Moses spoke to the heads of the Israelite tribes, saying: This is what the Lord has commanded: If a man makes a vow to the Lord or takes an oath imposing an obligation on himself, he shall not break his pledge; he must carry out all that has crossed his lips.
If a woman makes a vow to the Lord or assumes an obligation while still in her father’s household by reason of her youth, and her father learns of her vow or her self-imposed obligation and offers no objection, all her vows shall stand and every self-imposed obligation shall stand. But if her father restrains her on the day he finds out, none of her vows or self-imposed obligations shall stand; and the Lord will forgive her, since her father restrained her.
If she should marry while her vow or the commitment to which she bound herself is still in force, and her husband learns of it and offers no objection on the day he finds out, her vows shall stand and her self-imposed obligations shall stand. But if her husband restrains her on the day that he learns of it, he thereby annuls her vow which was in force or the commitment to which she bound herself; and the Lord will forgive her. The vow of a widow or of a divorced woman, however, whatever she has imposed on herself, shall be binding upon her. So, too, if, while in her husband’s household, she makes a vow or imposes an obligation on herself by oath, and her husband learns of it, yet offers no objection–thus failing to restrain her–all her vows shall stand and all her self-imposed obligations shall stand.
But if her husband does annul them on the day he finds out, then nothing that has crossed her lips shall stand, whether vows or self-imposed obligations. Her husband has annulled them, and the Lord will forgive her. Every vow and every sworn obligation of self-denial may be upheld by her husband or annulled by her husband. If her husband offers no objection from that day to the next, he has upheld all the vows or obligations she has assumed: he has upheld them by offering no objection on the day he found out. But if he annuls them after [the day] he finds out, he shall bear her guilt.
Those are the laws that the Lord enjoined upon Moses between a man and his wife, and as between a father and his daughter while in her father’s household by reason of her youth.
The Lord spoke to Moses, saying, “Avenge the Israelite people on the Midianites; then you shall be gathered to your kin.”
Moses spoke to the people, saying, “Let men be picked out from among you for a campaign, and let them fall upon Midian to wreak the Lord’s vengeance on Midian. You shall dispatch on the campaign a thousand from every one of the tribes of Israel.”
So a thousand from each tribe were furnished from the divisions of Israel, twelve thousand picked for the campaign. Moses dispatched them on the campaign, a thousand from each tribe, with Phinehas son of Eleazar serving as a priest on the campaign, equipped with the sacred utensils and the trumpets for sounding the blasts. They took the field against Midian, as the Lord had commanded Moses, and slew every male. Along with their other victims, they slew the kings of Midian: Evi, Rekem, Zur, Hur, and Reba, the five kings of Midian. They also put Balaam son of Beor to the sword.

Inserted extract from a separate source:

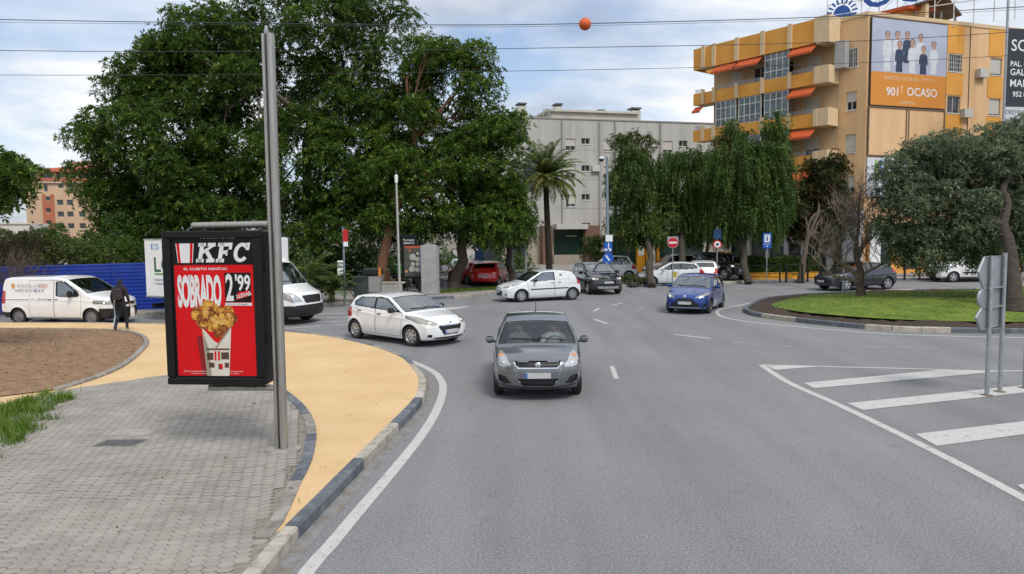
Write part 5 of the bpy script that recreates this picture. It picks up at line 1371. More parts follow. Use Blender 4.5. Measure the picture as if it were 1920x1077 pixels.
def fingers(J, E, hand, base, d, side):
    """five short chains, unequal"""
    d = Vector(d); sdv = Vector(side)
    for k, (o, ln) in enumerate(((-.030, .062), (-.010, .075), (.010, .070), (.028, .055))):
        p = Vector(base) + sdv * o + d * .035; q = p + d * ln * .55; e = q + d * ln * .35 + Vector((0, .012, 0))
        J[f'{hand}f{k}a'] = (tuple(p), .012); J[f'{hand}f{k}b'] = (tuple(q), .010); J[f'{hand}f{k}c'] = (tuple(e), .008)
        E += [(f'{hand}', f'{hand}f{k}a'), (f'{hand}f{k}a', f'{hand}f{k}b'), (f'{hand}f{k}b', f'{hand}f{k}c')]
    p = Vector(base) + sdv * .05 + d * .01; e = p + d * .045 + sdv * .012
    J[f'{hand}ta'] = (tuple(p), .012); J[f'{hand}tb'] = (tuple(e), .009); E += [(f'{hand}', f'{hand}ta'), (f'{hand}ta', f'{hand}tb')]
# walker seen from behind (faces +Y in his own frame)
J = dict(pel=((0, 0, .93), (.150, .115)), sp=((0, -.01, 1.10), (.150, .115)), ch=((0, .0, 1.28), (.185, .135)), up=((0, .0, 1.40), (.135, .10)), nk=((0, .025, 1.48), .058), hd=((0, .045, 1.56), (.080, .092)), hc=((0, .045, 1.64), (.082, .095)), ht=((0, .04, 1.70), (.05, .055)),
         ls=((-.185, 0, 1.38), .078), le=((-.265, -.05, 1.12), .058), lw=((-.275, .06, .90), .040), lh=((-.277, .085, .84), (.022, .038)),
         rs=((.185, 0, 1.38), .078), re=((.262, -.02, 1.12), .058), rw_=((.262, .11, .92), .040), rh_=((.262, .14, .865), (.022, .038)),
         lp=((-.10, 0, .86), .098), lk=((-.115, .02, .50), .072), la=((-.12, -.20, .13), .052), lf=((-.12, -.17, .055), .045), lt=((-.12, -.04, .035), .036),
         rp=((.10, 0, .86), .098), rk=((.11, .17, .50), .072), ra=((.11, .20, .12), .052), rf=((.11, .20, .05), .045), rt=((.11, .36, .04), .036))
E = [('pel', 'sp'), ('sp', 'ch'), ('ch', 'up'), ('up', 'nk'), ('nk', 'hd'), ('hd', 'hc'), ('hc', 'ht'), ('up', 'ls'), ('ls', 'le'), ('le', 'lw'), ('lw', 'lh'), ('up', 'rs'), ('rs', 're'), ('re', 'rw_'), ('rw_', 'rh_'),
     ('pel', 'lp'), ('lp', 'lk'), ('lk', 'la'), ('la', 'lf'), ('lf', 'lt'), ('pel', 'rp'), ('rp', 'rk'), ('rk', 'ra'), ('ra', 'rf'), ('rf', 'rt')]
fingers(J, E, 'lh', (-.277, .085, .84), (0, .25, -.97), (0, .9, .2)); fingers(J, E, 'rh_', (.262, .14, .865), (0, .25, -.97), (0, .9, .2))
def prule(c):
    if c.z > 1.50: return 1 if (c.z > 1.585 or c.y < .03) else 0
    if c.z < .075: return 4
    if c.z < .92 and abs(c.x) > .225: return 0
    if c.z < .90: return 3
    return 2
wp = G(228, 621, SLAB_Z)
walker = body(J, E, [M_SKIN, M_HAIR, M_JACKET, M_TROUS, M_SHOE], prule, 'person', (wp.x, wp.y, SLAB_Z + .004), math.radians(6), (.90, .96, .985))
tag(walker, 'person in a dark jacket walking away past the front of the white van', 'person')
MB().tube([(-.195, .0, .88), (-.19, .02, .50), (-.172, -.20, .15)], [.030, .030, .024], 6).build('trouser_stripe', pbr('pale blue stripe', (.55, .62, .70), .7), walker)
MB().lathe([(.155, .87), (.165, .90), (.165, .93), (.15, .96)], n=16).build('jacket_hem', M_JACKET, walker, smooth=True)
MB().sphere((0, .02, 1.475), (.11, .10, .055), 14, 8).build('jacket_hood', M_JACKET, walker, smooth=True)
bp_ = empty('backpack', (wp.x, wp.y, SLAB_Z + .004), math.radians(6)); tag(bp_, 'dark brown backpack on the back of the walking person', 'backpack')
M_PACK = pbr('worn brown pack cloth', (.035, .026, .026), .85, var=.35, scale=10, bump=.4)
MB().box((.01, -.205, 1.20), (.29, .15, .40), ch=.06).build('pack_body', M_PACK, bp_, smooth=True)
MB().box((.01, -.29, 1.10), (.22, .05, .18), ch=.02).build('front_pocket', M_PACK, bp_, smooth=True)
for h in (-1, 1): MB().tube([(h * .10, -.14, 1.38), (h * .12, -.03, 1.47), (h * .13, .11, 1.38), (h * .14, .13, 1.2), (h * .13, -.12, 1.05)], .016, 6).build('shoulder_strap', M_PACK, bp_, smooth=True)
bg_ = empty('carrier_bag', (wp.x, wp.y, SLAB_Z + .004), math.radians(6)); tag(bg_, 'white carrier bag held in the hand of the walking person', 'bag')
MB().rings([[(.30 + .05 * math.cos(a) * k, .16 + .13 * math.sin(a) * k, z) for a in [2 * math.pi * j / 12 for j in range(12)]] for z, k in ((.44, .8), (.48, 1.05), (.62, 1.05), (.74, .8))]).build('bag_body', pbr('thin white plastic', (.68, .67, .65), .5, var=.15), bg_, smooth=True)
MB().tube([(.29, .08, .74), (.27, .14, .80), (.27, .15, .83), (.28, .18, .80), (.30, .24, .74)], .010, 6).build('bag_handle', MATS['thin white plastic'], bg_)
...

The Israelites took the women and children of the Midianites captive, and seized as booty all their beasts, all their herds, and all their wealth. And they destroyed by fire all the towns in which they were settled, and their encampments. They gathered all the spoil and all the booty, man and beast, and they brought the captives, the booty, and the spoil to Moses, Eleazar the priest, and the whole Israelite community, at the camp in the steppes of Moab, at the Jordan near Jericho.